**Work to do**
Omit all images. Transcribe the rest of the material below exactly.

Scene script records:

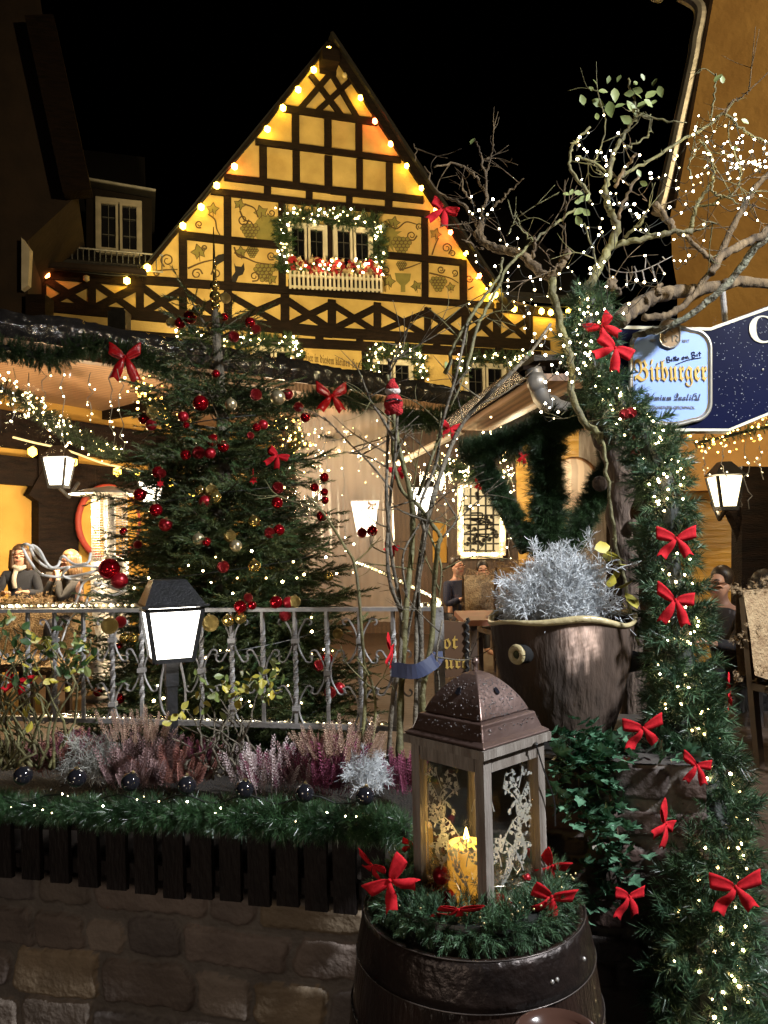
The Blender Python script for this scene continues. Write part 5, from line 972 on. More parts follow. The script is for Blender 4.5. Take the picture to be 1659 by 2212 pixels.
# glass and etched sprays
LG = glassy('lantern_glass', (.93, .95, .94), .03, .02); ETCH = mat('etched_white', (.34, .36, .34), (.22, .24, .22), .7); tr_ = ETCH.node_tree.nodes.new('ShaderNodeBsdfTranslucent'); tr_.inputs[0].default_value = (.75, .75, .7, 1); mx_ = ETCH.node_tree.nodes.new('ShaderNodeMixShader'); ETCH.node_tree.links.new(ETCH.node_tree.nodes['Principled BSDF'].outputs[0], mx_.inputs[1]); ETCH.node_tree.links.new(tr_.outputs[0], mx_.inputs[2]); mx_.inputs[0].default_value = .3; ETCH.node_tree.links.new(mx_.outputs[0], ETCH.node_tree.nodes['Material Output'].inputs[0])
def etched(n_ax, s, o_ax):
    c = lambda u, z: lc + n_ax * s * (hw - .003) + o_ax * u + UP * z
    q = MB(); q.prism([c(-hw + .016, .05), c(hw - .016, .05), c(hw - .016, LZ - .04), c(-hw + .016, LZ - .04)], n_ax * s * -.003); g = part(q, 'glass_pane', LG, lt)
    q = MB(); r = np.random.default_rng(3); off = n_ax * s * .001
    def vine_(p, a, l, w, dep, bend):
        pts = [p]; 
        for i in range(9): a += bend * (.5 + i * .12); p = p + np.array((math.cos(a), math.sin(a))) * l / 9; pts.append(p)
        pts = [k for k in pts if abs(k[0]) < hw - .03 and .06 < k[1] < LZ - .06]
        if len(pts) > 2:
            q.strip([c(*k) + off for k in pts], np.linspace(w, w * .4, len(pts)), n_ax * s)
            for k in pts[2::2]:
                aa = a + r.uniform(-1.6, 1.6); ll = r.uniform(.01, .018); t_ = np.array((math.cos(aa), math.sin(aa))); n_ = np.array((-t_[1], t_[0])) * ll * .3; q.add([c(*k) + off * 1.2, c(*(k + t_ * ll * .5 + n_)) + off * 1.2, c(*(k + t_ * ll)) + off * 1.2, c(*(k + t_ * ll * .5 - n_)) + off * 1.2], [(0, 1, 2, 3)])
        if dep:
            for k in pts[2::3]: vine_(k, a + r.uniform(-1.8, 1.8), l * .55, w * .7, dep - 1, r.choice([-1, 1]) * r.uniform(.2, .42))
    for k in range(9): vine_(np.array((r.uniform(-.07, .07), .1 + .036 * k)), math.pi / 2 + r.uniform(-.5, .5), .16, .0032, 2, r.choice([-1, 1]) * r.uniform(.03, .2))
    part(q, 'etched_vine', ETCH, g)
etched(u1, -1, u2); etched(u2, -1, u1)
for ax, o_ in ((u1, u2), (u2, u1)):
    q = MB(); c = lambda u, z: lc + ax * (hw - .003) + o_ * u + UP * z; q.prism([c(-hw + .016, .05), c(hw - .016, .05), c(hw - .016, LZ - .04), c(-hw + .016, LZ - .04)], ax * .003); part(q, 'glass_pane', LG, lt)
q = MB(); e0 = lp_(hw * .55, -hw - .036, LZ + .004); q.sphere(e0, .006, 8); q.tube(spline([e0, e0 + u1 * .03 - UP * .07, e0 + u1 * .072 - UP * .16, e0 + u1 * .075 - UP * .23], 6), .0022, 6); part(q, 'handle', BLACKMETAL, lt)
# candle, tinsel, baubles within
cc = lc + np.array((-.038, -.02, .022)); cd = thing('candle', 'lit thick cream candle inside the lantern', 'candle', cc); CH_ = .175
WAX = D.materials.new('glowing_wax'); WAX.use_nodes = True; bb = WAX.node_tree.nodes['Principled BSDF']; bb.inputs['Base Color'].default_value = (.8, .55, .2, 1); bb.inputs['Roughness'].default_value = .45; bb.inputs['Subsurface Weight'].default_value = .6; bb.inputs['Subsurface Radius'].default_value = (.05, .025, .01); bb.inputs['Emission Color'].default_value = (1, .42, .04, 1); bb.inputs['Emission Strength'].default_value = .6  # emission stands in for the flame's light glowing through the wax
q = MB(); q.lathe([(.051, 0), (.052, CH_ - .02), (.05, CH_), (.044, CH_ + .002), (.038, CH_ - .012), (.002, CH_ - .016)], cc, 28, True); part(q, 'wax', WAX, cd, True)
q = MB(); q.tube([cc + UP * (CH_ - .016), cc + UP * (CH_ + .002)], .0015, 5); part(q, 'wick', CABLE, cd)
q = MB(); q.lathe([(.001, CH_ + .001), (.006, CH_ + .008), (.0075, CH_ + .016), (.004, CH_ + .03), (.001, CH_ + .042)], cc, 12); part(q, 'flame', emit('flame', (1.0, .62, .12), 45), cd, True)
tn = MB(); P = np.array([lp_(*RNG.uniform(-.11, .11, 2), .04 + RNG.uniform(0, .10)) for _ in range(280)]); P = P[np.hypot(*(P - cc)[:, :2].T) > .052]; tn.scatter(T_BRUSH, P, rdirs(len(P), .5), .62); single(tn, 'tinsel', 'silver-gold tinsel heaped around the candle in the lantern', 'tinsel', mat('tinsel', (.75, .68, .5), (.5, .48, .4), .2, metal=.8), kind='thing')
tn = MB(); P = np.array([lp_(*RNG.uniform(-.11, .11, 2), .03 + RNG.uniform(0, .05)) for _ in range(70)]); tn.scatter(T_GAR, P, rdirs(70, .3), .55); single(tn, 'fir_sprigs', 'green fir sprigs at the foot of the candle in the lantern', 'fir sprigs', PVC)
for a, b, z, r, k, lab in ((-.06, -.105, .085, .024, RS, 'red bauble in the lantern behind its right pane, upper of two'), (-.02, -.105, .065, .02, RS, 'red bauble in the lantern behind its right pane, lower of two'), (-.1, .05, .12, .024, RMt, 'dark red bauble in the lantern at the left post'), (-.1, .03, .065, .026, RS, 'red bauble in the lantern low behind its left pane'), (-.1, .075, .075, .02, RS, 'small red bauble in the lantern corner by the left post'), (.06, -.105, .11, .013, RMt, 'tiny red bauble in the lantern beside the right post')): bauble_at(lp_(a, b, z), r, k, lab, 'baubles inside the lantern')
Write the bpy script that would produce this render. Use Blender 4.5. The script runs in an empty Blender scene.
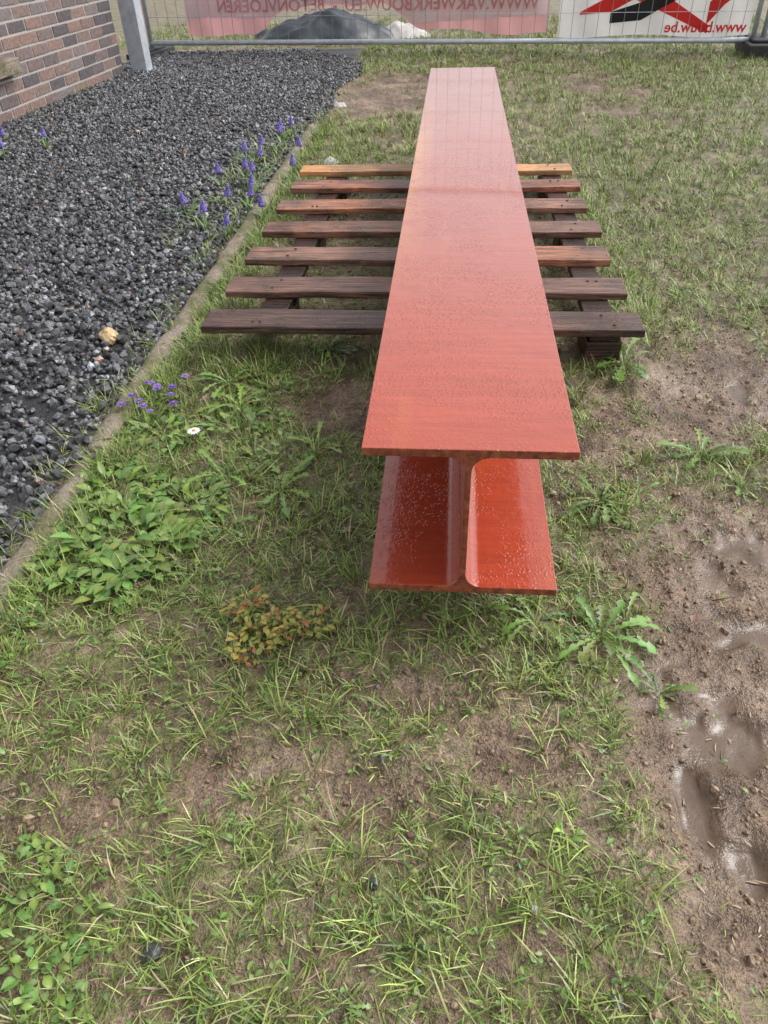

**Expected answer**
The Blender Python script for this scene continues. Write part 5, from line 972 on. More parts follow. The script is for Blender 4.5. Take the picture to be 1659 by 2212 pixels.
# glass and etched sprays
LG = glassy('lantern_glass', (.93, .95, .94), .03, .02); ETCH = mat('etched_white', (.34, .36, .34), (.22, .24, .22), .7); tr_ = ETCH.node_tree.nodes.new('ShaderNodeBsdfTranslucent'); tr_.inputs[0].default_value = (.75, .75, .7, 1); mx_ = ETCH.node_tree.nodes.new('ShaderNodeMixShader'); ETCH.node_tree.links.new(ETCH.node_tree.nodes['Principled BSDF'].outputs[0], mx_.inputs[1]); ETCH.node_tree.links.new(tr_.outputs[0], mx_.inputs[2]); mx_.inputs[0].default_value = .3; ETCH.node_tree.links.new(mx_.outputs[0], ETCH.node_tree.nodes['Material Output'].inputs[0])
def etched(n_ax, s, o_ax):
    c = lambda u, z: lc + n_ax * s * (hw - .003) + o_ax * u + UP * z
    q = MB(); q.prism([c(-hw + .016, .05), c(hw - .016, .05), c(hw - .016, LZ - .04), c(-hw + .016, LZ - .04)], n_ax * s * -.003); g = part(q, 'glass_pane', LG, lt)
    q = MB(); r = np.random.default_rng(3); off = n_ax * s * .001
    def vine_(p, a, l, w, dep, bend):
        pts = [p]; 
        for i in range(9): a += bend * (.5 + i * .12); p = p + np.array((math.cos(a), math.sin(a))) * l / 9; pts.append(p)
        pts = [k for k in pts if abs(k[0]) < hw - .03 and .06 < k[1] < LZ - .06]
        if len(pts) > 2:
            q.strip([c(*k) + off for k in pts], np.linspace(w, w * .4, len(pts)), n_ax * s)
            for k in pts[2::2]:
                aa = a + r.uniform(-1.6, 1.6); ll = r.uniform(.01, .018); t_ = np.array((math.cos(aa), math.sin(aa))); n_ = np.array((-t_[1], t_[0])) * ll * .3; q.add([c(*k) + off * 1.2, c(*(k + t_ * ll * .5 + n_)) + off * 1.2, c(*(k + t_ * ll)) + off * 1.2, c(*(k + t_ * ll * .5 - n_)) + off * 1.2], [(0, 1, 2, 3)])
        if dep:
            for k in pts[2::3]: vine_(k, a + r.uniform(-1.8, 1.8), l * .55, w * .7, dep - 1, r.choice([-1, 1]) * r.uniform(.2, .42))
    for k in range(9): vine_(np.array((r.uniform(-.07, .07), .1 + .036 * k)), math.pi / 2 + r.uniform(-.5, .5), .16, .0032, 2, r.choice([-1, 1]) * r.uniform(.03, .2))
    part(q, 'etched_vine', ETCH, g)
etched(u1, -1, u2); etched(u2, -1, u1)
for ax, o_ in ((u1, u2), (u2, u1)):
    q = MB(); c = lambda u, z: lc + ax * (hw - .003) + o_ * u + UP * z; q.prism([c(-hw + .016, .05), c(hw - .016, .05), c(hw - .016, LZ - .04), c(-hw + .016, LZ - .04)], ax * .003); part(q, 'glass_pane', LG, lt)
q = MB(); e0 = lp_(hw * .55, -hw - .036, LZ + .004); q.sphere(e0, .006, 8); q.tube(spline([e0, e0 + u1 * .03 - UP * .07, e0 + u1 * .072 - UP * .16, e0 + u1 * .075 - UP * .23], 6), .0022, 6); part(q, 'handle', BLACKMETAL, lt)
# candle, tinsel, baubles within
cc = lc + np.array((-.038, -.02, .022)); cd = thing('candle', 'lit thick cream candle inside the lantern', 'candle', cc); CH_ = .175
WAX = D.materials.new('glowing_wax'); WAX.use_nodes = True; bb = WAX.node_tree.nodes['Principled BSDF']; bb.inputs['Base Color'].default_value = (.8, .55, .2, 1); bb.inputs['Roughness'].default_value = .45; bb.inputs['Subsurface Weight'].default_value = .6; bb.inputs['Subsurface Radius'].default_value = (.05, .025, .01); bb.inputs['Emission Color'].default_value = (1, .42, .04, 1); bb.inputs['Emission Strength'].default_value = .6  # emission stands in for the flame's light glowing through the wax
q = MB(); q.lathe([(.051, 0), (.052, CH_ - .02), (.05, CH_), (.044, CH_ + .002), (.038, CH_ - .012), (.002, CH_ - .016)], cc, 28, True); part(q, 'wax', WAX, cd, True)
q = MB(); q.tube([cc + UP * (CH_ - .016), cc + UP * (CH_ + .002)], .0015, 5); part(q, 'wick', CABLE, cd)
q = MB(); q.lathe([(.001, CH_ + .001), (.006, CH_ + .008), (.0075, CH_ + .016), (.004, CH_ + .03), (.001, CH_ + .042)], cc, 12); part(q, 'flame', emit('flame', (1.0, .62, .12), 45), cd, True)
tn = MB(); P = np.array([lp_(*RNG.uniform(-.11, .11, 2), .04 + RNG.uniform(0, .10)) for _ in range(280)]); P = P[np.hypot(*(P - cc)[:, :2].T) > .052]; tn.scatter(T_BRUSH, P, rdirs(len(P), .5), .62); single(tn, 'tinsel', 'silver-gold tinsel heaped around the candle in the lantern', 'tinsel', mat('tinsel', (.75, .68, .5), (.5, .48, .4), .2, metal=.8), kind='thing')
tn = MB(); P = np.array([lp_(*RNG.uniform(-.11, .11, 2), .03 + RNG.uniform(0, .05)) for _ in range(70)]); tn.scatter(T_GAR, P, rdirs(70, .3), .55); single(tn, 'fir_sprigs', 'green fir sprigs at the foot of the candle in the lantern', 'fir sprigs', PVC)
for a, b, z, r, k, lab in ((-.06, -.105, .085, .024, RS, 'red bauble in the lantern behind its right pane, upper of two'), (-.02, -.105, .065, .02, RS, 'red bauble in the lantern behind its right pane, lower of two'), (-.1, .05, .12, .024, RMt, 'dark red bauble in the lantern at the left post'), (-.1, .03, .065, .026, RS, 'red bauble in the lantern low behind its left pane'), (-.1, .075, .075, .02, RS, 'small red bauble in the lantern corner by the left post'), (.06, -.105, .11, .013, RMt, 'tiny red bauble in the lantern beside the right post')): bauble_at(lp_(a, b, z), r, k, lab, 'baubles inside the lantern')
Write the bpy script that would produce this render. Use Blender 4.5. The script runs in an empty Blender scene.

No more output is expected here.